Louisiana Governor Says Minorities Too Proud Of Their Heritages

This weekend’s  March on Washington 50th anniversary  was no sooner over than Gov. Bobby Jindal. R-La., criticized minorities for not assimilating into American culture and said that the major race problem facing modern America is that minorities are too focused on their “separateness.”
In a Politico.com op-ed Sunday, Jindal lamented that minorities place “undue emphasis” on heritage and urged Americans to resist “the politically correct trend of changing the melting pot into a salad bowl” comprised of proudly ethnic identities.
Urging everyone to bring back the melting pot, Jindal  went on to say we live in the age of hyphenated Americans: Asian-Americans, Italian-Americans, African-Americans, Mexican-Americans, Cuban-Americans, Indian-Americans and Native Americans, to name just a few.

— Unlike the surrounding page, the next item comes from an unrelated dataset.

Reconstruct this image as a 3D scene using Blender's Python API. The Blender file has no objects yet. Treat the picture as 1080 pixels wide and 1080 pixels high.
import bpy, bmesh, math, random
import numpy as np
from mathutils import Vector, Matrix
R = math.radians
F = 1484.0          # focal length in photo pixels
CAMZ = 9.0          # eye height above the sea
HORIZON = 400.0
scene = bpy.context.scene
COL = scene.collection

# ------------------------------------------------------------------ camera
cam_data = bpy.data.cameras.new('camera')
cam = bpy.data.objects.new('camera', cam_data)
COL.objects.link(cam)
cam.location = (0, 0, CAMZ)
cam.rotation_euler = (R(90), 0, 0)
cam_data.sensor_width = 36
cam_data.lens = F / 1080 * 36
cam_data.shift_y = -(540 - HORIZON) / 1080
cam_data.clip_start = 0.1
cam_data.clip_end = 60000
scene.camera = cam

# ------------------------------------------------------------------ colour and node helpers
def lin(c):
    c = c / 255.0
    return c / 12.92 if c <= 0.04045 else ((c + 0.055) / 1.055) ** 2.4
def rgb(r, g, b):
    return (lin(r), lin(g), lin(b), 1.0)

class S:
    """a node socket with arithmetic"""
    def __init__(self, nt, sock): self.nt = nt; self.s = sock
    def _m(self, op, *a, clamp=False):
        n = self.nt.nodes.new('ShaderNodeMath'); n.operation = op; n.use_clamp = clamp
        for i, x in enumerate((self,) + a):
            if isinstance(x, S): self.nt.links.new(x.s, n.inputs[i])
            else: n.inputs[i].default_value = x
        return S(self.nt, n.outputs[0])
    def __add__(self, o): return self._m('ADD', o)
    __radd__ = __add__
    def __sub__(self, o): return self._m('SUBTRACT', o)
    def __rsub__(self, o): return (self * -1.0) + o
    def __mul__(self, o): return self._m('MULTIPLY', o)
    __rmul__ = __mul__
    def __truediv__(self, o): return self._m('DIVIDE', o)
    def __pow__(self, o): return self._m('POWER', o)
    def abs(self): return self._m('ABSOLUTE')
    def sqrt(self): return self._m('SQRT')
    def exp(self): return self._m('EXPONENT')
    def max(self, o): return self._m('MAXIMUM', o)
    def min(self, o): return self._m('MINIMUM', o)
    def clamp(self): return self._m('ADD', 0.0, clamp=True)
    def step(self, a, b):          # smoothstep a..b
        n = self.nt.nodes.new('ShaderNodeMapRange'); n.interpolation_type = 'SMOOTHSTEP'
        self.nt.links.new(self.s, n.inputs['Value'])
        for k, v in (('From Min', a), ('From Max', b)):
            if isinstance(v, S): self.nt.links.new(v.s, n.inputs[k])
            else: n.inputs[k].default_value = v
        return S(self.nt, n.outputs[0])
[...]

Critics have already begun responding, saying that if he had done even cursory research before writing his editorial, Jindal may have discovered some systemic inequities preventing minorities from assimilating to his satisfaction.
Those countering Jindal’s statements say the national black unemployment rate has steadily remained double the white unemployment rate for the past 60 years.  In urban areas like Chicago, the poverty rate and median income for black families is also about the same as it was in 1963.
And even segregation, they claim, is rebounding aggressively. Since 2001, “white flight” has increased and urban schools and neighborhoods have become increasingly re-segregated  and research shows this re-segregation intensifies poverty and violence in minority neighborhoods, trapping black families in an endless cycle.